Dunes are ubiquitous in river, marine, desert and Martian environments. The fluid flow over mobile beds results in the evolution of dunes of different sizes and shapes. The literature on dunes concentrates more on 2D dunes, whereas dunes in natural rivers tend to be more three-dimensional complex shapes. The shape of the dune has a vital role in sediment transport. Bed load transport is estimated by assuming the dune shape as a triangle, which is inconsistent with field data. The typical profile of a 2D dune consists of stoss height, stoss angle, lee height, lee angle, and brink point. In three-dimensional dunes, crest line curvature also increases the complexity along with previously mentioned parameters. In the present study, the Parana river bed survey dataset is collected online (BedformsATM download SourceForge.net). The dataset contains bed profiles of Parana river surveyed in an area of 370 m x 1028 m with a spatial resolution of 1 m in each direction. Then, the bed profiles are de-trended such that dune geometry parameters can be determined accurately.
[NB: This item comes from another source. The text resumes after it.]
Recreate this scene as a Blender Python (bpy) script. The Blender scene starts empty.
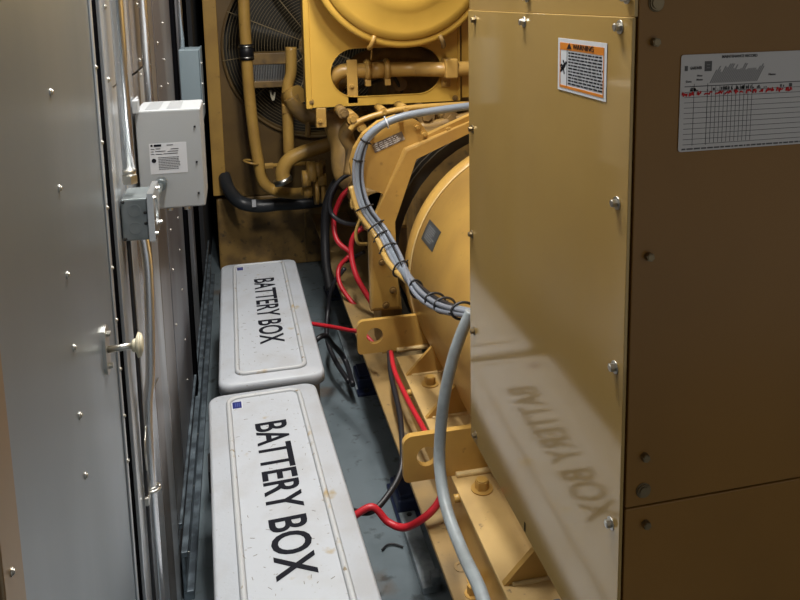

The obtained dune dimensions are compared with predicted dune dimensions from different models available in the literature. It is observed that most of the models underpredicted the dune dimensions as their equations have simple relations with flow depth. The bed elevation profiles are decomposed using Empirical Method Decomposition methods to delineate the hierarchies. Further, a single dune in the Parana river dataset is isolated, and the data is used to fit the equation for a 3D dune shape. The dune generated from the equation correlates well with the original river dune. This equation will help us analyse the influence of 3D dune geometry on the flow field. Thus, it can be concluded that there is an increased need to study the flow over 3D dunes and their implications on turbulence and sediment transport.   

Keywords: River dunes, 3D dunes, Dune Shape, EMD.